> _WHAT TO DO_
Transcribe the records in full, keeping every character as it is.

> _INFORMATION PROVIDED_
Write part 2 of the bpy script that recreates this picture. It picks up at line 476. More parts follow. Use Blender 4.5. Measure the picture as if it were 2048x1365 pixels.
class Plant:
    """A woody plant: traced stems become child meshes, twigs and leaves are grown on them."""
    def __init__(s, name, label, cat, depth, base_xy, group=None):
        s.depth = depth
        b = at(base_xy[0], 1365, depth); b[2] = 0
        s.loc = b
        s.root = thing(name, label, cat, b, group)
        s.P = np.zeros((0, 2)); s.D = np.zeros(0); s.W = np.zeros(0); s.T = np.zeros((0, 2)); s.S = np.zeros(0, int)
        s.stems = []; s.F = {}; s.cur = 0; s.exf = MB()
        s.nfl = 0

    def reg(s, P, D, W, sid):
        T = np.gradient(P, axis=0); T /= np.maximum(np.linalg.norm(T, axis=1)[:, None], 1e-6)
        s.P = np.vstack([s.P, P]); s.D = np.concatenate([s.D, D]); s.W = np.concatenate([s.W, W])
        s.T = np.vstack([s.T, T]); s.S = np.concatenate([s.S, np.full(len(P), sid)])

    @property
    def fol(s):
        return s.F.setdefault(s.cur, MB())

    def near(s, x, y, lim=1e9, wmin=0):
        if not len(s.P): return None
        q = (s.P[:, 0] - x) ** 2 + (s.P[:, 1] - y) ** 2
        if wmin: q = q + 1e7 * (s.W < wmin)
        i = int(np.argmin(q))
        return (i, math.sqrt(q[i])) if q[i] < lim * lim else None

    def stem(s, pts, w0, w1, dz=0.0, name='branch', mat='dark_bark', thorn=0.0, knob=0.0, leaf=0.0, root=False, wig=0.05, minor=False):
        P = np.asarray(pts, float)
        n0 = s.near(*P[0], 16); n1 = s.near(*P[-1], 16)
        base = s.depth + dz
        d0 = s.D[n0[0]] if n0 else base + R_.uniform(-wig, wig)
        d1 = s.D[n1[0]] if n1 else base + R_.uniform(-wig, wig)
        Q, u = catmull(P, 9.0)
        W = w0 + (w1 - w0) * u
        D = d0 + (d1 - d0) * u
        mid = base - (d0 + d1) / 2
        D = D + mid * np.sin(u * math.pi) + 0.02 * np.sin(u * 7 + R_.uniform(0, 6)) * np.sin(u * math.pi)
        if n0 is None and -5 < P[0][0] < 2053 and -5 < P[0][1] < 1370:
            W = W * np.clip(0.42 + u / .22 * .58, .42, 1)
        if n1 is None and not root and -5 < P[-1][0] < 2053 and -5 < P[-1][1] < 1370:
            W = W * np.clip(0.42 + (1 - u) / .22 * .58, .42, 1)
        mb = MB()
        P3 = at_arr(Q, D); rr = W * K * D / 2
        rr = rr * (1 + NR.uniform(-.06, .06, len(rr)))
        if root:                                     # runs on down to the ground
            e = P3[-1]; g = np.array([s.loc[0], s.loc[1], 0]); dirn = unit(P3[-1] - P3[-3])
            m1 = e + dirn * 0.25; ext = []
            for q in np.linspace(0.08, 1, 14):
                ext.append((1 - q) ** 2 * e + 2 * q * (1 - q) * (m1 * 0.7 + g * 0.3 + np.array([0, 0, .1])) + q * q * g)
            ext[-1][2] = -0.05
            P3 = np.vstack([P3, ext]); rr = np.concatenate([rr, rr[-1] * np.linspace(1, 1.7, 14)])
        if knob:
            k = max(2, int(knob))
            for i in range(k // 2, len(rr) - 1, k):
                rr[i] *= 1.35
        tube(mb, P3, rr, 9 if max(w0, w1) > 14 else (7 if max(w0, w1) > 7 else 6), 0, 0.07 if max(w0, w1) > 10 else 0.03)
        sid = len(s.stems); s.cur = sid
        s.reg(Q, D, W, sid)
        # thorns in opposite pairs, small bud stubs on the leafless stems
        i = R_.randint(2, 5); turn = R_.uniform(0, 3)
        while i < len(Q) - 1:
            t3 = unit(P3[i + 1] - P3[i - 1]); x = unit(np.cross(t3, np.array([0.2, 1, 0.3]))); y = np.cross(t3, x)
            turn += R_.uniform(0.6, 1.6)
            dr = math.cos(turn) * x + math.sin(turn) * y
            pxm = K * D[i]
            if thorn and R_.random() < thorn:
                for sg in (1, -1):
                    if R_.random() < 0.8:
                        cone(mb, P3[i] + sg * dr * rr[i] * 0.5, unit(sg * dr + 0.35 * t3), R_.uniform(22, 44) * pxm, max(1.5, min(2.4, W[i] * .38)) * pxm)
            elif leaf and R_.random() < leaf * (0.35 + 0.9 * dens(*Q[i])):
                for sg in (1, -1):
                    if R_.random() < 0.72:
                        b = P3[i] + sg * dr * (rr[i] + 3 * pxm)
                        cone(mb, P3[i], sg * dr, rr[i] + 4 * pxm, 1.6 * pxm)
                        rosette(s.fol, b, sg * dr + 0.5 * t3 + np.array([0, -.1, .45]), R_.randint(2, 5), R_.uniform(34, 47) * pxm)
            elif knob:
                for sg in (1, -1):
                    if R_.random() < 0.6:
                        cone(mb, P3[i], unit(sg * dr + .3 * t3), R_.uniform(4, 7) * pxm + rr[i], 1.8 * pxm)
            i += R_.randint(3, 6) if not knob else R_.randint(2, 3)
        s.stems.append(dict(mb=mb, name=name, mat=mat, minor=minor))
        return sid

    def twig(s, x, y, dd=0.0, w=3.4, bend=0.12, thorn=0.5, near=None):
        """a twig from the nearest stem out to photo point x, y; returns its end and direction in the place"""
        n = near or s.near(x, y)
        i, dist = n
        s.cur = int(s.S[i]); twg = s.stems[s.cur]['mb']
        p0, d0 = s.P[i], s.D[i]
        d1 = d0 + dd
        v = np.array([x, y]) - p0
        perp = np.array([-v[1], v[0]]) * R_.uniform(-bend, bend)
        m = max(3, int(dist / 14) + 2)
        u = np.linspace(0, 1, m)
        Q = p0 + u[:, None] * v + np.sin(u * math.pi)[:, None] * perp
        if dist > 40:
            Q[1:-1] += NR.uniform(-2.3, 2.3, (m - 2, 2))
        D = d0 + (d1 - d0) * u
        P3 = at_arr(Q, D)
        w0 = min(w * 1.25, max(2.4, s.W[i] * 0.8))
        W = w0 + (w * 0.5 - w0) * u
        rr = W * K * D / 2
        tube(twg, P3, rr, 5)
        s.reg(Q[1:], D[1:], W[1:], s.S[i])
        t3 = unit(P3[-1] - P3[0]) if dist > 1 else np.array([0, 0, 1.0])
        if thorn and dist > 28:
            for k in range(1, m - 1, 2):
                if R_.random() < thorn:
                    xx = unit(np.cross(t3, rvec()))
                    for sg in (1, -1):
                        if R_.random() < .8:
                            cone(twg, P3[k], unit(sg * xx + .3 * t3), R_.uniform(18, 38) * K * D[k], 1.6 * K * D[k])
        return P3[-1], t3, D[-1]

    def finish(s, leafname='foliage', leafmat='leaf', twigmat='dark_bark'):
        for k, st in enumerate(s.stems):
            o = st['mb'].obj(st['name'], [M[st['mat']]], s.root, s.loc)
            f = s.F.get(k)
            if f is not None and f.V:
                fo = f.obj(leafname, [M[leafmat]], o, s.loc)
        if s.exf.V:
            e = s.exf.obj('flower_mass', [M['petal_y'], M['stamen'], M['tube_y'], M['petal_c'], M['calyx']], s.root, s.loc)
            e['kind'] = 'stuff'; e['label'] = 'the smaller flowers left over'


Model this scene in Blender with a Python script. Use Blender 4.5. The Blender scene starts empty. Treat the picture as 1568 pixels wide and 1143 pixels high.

> _TASK OUTPUT_
Write part 2 of the bpy script that recreates this picture. It picks up at line 476. More parts follow. Use Blender 4.5. Measure the picture as if it were 2048x1365 pixels.
class Plant:
    """A woody plant: traced stems become child meshes, twigs and leaves are grown on them."""
    def __init__(s, name, label, cat, depth, base_xy, group=None):
        s.depth = depth
        b = at(base_xy[0], 1365, depth); b[2] = 0
        s.loc = b
        s.root = thing(name, label, cat, b, group)
        s.P = np.zeros((0, 2)); s.D = np.zeros(0); s.W = np.zeros(0); s.T = np.zeros((0, 2)); s.S = np.zeros(0, int)
        s.stems = []; s.F = {}; s.cur = 0; s.exf = MB()
        s.nfl = 0

    def reg(s, P, D, W, sid):
        T = np.gradient(P, axis=0); T /= np.maximum(np.linalg.norm(T, axis=1)[:, None], 1e-6)
        s.P = np.vstack([s.P, P]); s.D = np.concatenate([s.D, D]); s.W = np.concatenate([s.W, W])
        s.T = np.vstack([s.T, T]); s.S = np.concatenate([s.S, np.full(len(P), sid)])

    @property
    def fol(s):
        return s.F.setdefault(s.cur, MB())

    def near(s, x, y, lim=1e9, wmin=0):
        if not len(s.P): return None
        q = (s.P[:, 0] - x) ** 2 + (s.P[:, 1] - y) ** 2
        if wmin: q = q + 1e7 * (s.W < wmin)
        i = int(np.argmin(q))
        return (i, math.sqrt(q[i])) if q[i] < lim * lim else None

    def stem(s, pts, w0, w1, dz=0.0, name='branch', mat='dark_bark', thorn=0.0, knob=0.0, leaf=0.0, root=False, wig=0.05, minor=False):
        P = np.asarray(pts, float)
        n0 = s.near(*P[0], 16); n1 = s.near(*P[-1], 16)
        base = s.depth + dz
        d0 = s.D[n0[0]] if n0 else base + R_.uniform(-wig, wig)
        d1 = s.D[n1[0]] if n1 else base + R_.uniform(-wig, wig)
        Q, u = catmull(P, 9.0)
        W = w0 + (w1 - w0) * u
        D = d0 + (d1 - d0) * u
        mid = base - (d0 + d1) / 2
        D = D + mid * np.sin(u * math.pi) + 0.02 * np.sin(u * 7 + R_.uniform(0, 6)) * np.sin(u * math.pi)
        if n0 is None and -5 < P[0][0] < 2053 and -5 < P[0][1] < 1370:
            W = W * np.clip(0.42 + u / .22 * .58, .42, 1)
        if n1 is None and not root and -5 < P[-1][0] < 2053 and -5 < P[-1][1] < 1370:
            W = W * np.clip(0.42 + (1 - u) / .22 * .58, .42, 1)
        mb = MB()
        P3 = at_arr(Q, D); rr = W * K * D / 2
        rr = rr * (1 + NR.uniform(-.06, .06, len(rr)))
        if root:                                     # runs on down to the ground
            e = P3[-1]; g = np.array([s.loc[0], s.loc[1], 0]); dirn = unit(P3[-1] - P3[-3])
            m1 = e + dirn * 0.25; ext = []
            for q in np.linspace(0.08, 1, 14):
                ext.append((1 - q) ** 2 * e + 2 * q * (1 - q) * (m1 * 0.7 + g * 0.3 + np.array([0, 0, .1])) + q * q * g)
            ext[-1][2] = -0.05
            P3 = np.vstack([P3, ext]); rr = np.concatenate([rr, rr[-1] * np.linspace(1, 1.7, 14)])
        if knob:
            k = max(2, int(knob))
            for i in range(k // 2, len(rr) - 1, k):
                rr[i] *= 1.35
        tube(mb, P3, rr, 9 if max(w0, w1) > 14 else (7 if max(w0, w1) > 7 else 6), 0, 0.07 if max(w0, w1) > 10 else 0.03)
        sid = len(s.stems); s.cur = sid
        s.reg(Q, D, W, sid)
        # thorns in opposite pairs, small bud stubs on the leafless stems
        i = R_.randint(2, 5); turn = R_.uniform(0, 3)
        while i < len(Q) - 1:
            t3 = unit(P3[i + 1] - P3[i - 1]); x = unit(np.cross(t3, np.array([0.2, 1, 0.3]))); y = np.cross(t3, x)
            turn += R_.uniform(0.6, 1.6)
            dr = math.cos(turn) * x + math.sin(turn) * y
            pxm = K * D[i]
            if thorn and R_.random() < thorn:
                for sg in (1, -1):
                    if R_.random() < 0.8:
                        cone(mb, P3[i] + sg * dr * rr[i] * 0.5, unit(sg * dr + 0.35 * t3), R_.uniform(22, 44) * pxm, max(1.5, min(2.4, W[i] * .38)) * pxm)
            elif leaf and R_.random() < leaf * (0.35 + 0.9 * dens(*Q[i])):
                for sg in (1, -1):
                    if R_.random() < 0.72:
                        b = P3[i] + sg * dr * (rr[i] + 3 * pxm)
                        cone(mb, P3[i], sg * dr, rr[i] + 4 * pxm, 1.6 * pxm)
                        rosette(s.fol, b, sg * dr + 0.5 * t3 + np.array([0, -.1, .45]), R_.randint(2, 5), R_.uniform(34, 47) * pxm)
            elif knob:
                for sg in (1, -1):
                    if R_.random() < 0.6:
                        cone(mb, P3[i], unit(sg * dr + .3 * t3), R_.uniform(4, 7) * pxm + rr[i], 1.8 * pxm)
            i += R_.randint(3, 6) if not knob else R_.randint(2, 3)
        s.stems.append(dict(mb=mb, name=name, mat=mat, minor=minor))
        return sid

    def twig(s, x, y, dd=0.0, w=3.4, bend=0.12, thorn=0.5, near=None):
        """a twig from the nearest stem out to photo point x, y; returns its end and direction in the place"""
        n = near or s.near(x, y)
        i, dist = n
        s.cur = int(s.S[i]); twg = s.stems[s.cur]['mb']
        p0, d0 = s.P[i], s.D[i]
        d1 = d0 + dd
        v = np.array([x, y]) - p0
        perp = np.array([-v[1], v[0]]) * R_.uniform(-bend, bend)
        m = max(3, int(dist / 14) + 2)
        u = np.linspace(0, 1, m)
        Q = p0 + u[:, None] * v + np.sin(u * math.pi)[:, None] * perp
        if dist > 40:
            Q[1:-1] += NR.uniform(-2.3, 2.3, (m - 2, 2))
        D = d0 + (d1 - d0) * u
        P3 = at_arr(Q, D)
        w0 = min(w * 1.25, max(2.4, s.W[i] * 0.8))
        W = w0 + (w * 0.5 - w0) * u
        rr = W * K * D / 2
        tube(twg, P3, rr, 5)
        s.reg(Q[1:], D[1:], W[1:], s.S[i])
        t3 = unit(P3[-1] - P3[0]) if dist > 1 else np.array([0, 0, 1.0])
        if thorn and dist > 28:
            for k in range(1, m - 1, 2):
                if R_.random() < thorn:
                    xx = unit(np.cross(t3, rvec()))
                    for sg in (1, -1):
                        if R_.random() < .8:
                            cone(twg, P3[k], unit(sg * xx + .3 * t3), R_.uniform(18, 38) * K * D[k], 1.6 * K * D[k])
        return P3[-1], t3, D[-1]

    def finish(s, leafname='foliage', leafmat='leaf', twigmat='dark_bark'):
        for k, st in enumerate(s.stems):
            o = st['mb'].obj(st['name'], [M[st['mat']]], s.root, s.loc)
            f = s.F.get(k)
            if f is not None and f.V:
                fo = f.obj(leafname, [M[leafmat]], o, s.loc)
        if s.exf.V:
            e = s.exf.obj('flower_mass', [M['petal_y'], M['stamen'], M['tube_y'], M['petal_c'], M['calyx']], s.root, s.loc)
            e['kind'] = 'stuff'; e['label'] = 'the smaller flowers left over'


Model this scene in Blender with a Python script. Use Blender 4.5. The Blender scene starts empty. Treat the picture as 1568 pixels wide and 1143 pixels high.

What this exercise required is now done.